Learning to Play Nice

At the start of my career writing about and designing games I ran across a little known study on the social play of Foursquare. For those who need a refresher, Foursquare is a playground game involving a red rubber ball and a grid of 4 squares. Players bounce the ball into the squares occupied by other players in the hopes that they will be unable to bounce it back out. The study explored how a particular ruleset for Foursquare developed by a group of young children on a playground operated as shorthand for “playing nice.”

Foursquare offered fertile ground for such a study because an individual player (the “king”) calls a ruleset before each round of play. A call of “Rooie Rules,” for example, meant that players were prohibited from such moves as “slams” (bounces high over a player’s head) and “duckfeet” (being hit on the legs), along with a long list of other individual calls. Players were not expected to know the complete set of rules, as the players all had a tacit understanding that Rooie Rules were “nice,” and “nice” was of paramount concern. Anyone choosing to play had to accept and uphold a standard of social behavior disguised as the real rules of the game.

This study came to mind recently as part of my work with Connected Camps, a California benefit corporation I co-founded that runs a free multiplayer Minecraft server for kids, focused on helping them level up their high-tech skills. Because the server is multiplayer, supporting many kids online at the same time, much of the activity is intensely social and collaborative. Members of the server build together, go adventuring together, play games and learn together. They also make friends with each other. Connected Camps’ online moderators, college students providing instruction, mentorship and community moderation help members follow a code of conduct, which highlights citizenship, friendliness, and respect. And while the code of conduct contains lots of dos and don’ts that players probably can’t cite the details of, like Rooie Rules it is understood as a framework for playing nice with one another.

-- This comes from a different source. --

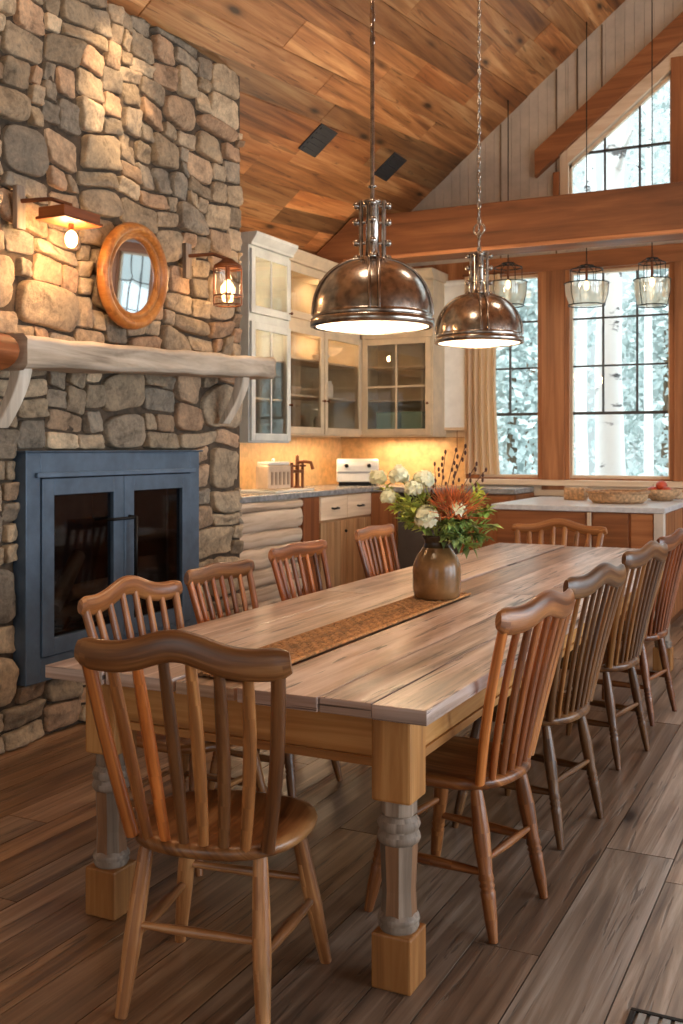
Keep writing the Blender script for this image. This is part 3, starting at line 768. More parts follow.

Learning how to play well together isn’t necessarily easy and Minecraft’s virtual environment provides a wonderful space for members of Connected Camps’ servers to practice socio-emotional skills like cooperation, conflict resolution and positive communication. Minigames are often designed to require players to both team and compete and many of the daily survival and build challenges demand that members work out how to share resources with one another. Game logs are monitored by mods not only for potential instances of griefing, which are taken very seriously, but also for cases of miscommunication or misunderstanding. New members often get themselves into trouble by inadvertently taking another member’s stuff or by accidentally destroying someone else’s build. Mods, as well as other expert players can step in and help new players correct course, before things escalate. These kinds of teachable moments are invaluable not only for newbies but for the server community writ large, which benefits when its norms around playing nice are reinforced.

Currently the company is training a new cohort of mods and high school volunteers in conflict resolution, as a way to better support players on their free Kid Club server. And they are working hard to live up to feedback they recently received from one young member who wrote, “All of the cool events and how nice the people on the server are,” when asked about the best part of being a member of Kid Club.